The "trick" is to press the light socket out, boot and all. To do that, assuming that everything is disassembled, force the wire up where the bulb was and clip the terminal off - leave about 1/8 inch wire on the terminal. Now the wire can slide out of the boot. The plastic insulating base and spring are also free so don't lose them. Find a socket that will fit where the bulb was and, with a long enough extension, you can "press" out the socket and boot. You don't need to take it off at all. Besides, you don't want to plate the socket and its innards any way. You can slide a new section of insulating sleeving over the wire before you reassemble the socket. To reassemble, put everything back the way it was in the socket, wire thru the boot, spring, plastic insulator and pull enough wire thru so it stays. Strip off 1/8 inch of wire insulation and solder the terminal to the wire. This is critical - make sure that the solder joint does not bind up at the base of the socket or the bulb won't go in and lock. Of course, if you happen to have a replacement terminal handy, you can use that. If you are lucky, you may be able to remove the clipped off wire from the old terminal. The ones I've seen are crimped and sometimes self-destruct if you get too aggressive.

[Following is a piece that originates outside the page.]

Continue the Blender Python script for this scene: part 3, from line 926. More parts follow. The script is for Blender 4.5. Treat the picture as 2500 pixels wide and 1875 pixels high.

One more thing. The two rivets that hold the lamp "thingy" to the mounting frame are not supposed to be gold zinc plated. I drill out the olds ones and disassemble those two pieces. More often than not, the plating process leaves some "liquid" behind and it oozes out between the two pieces. I use new rivets, but if you opt to not remove the rivets, you "may" be able to remove enough of the gold from the head of the rivet by using an ink eraser.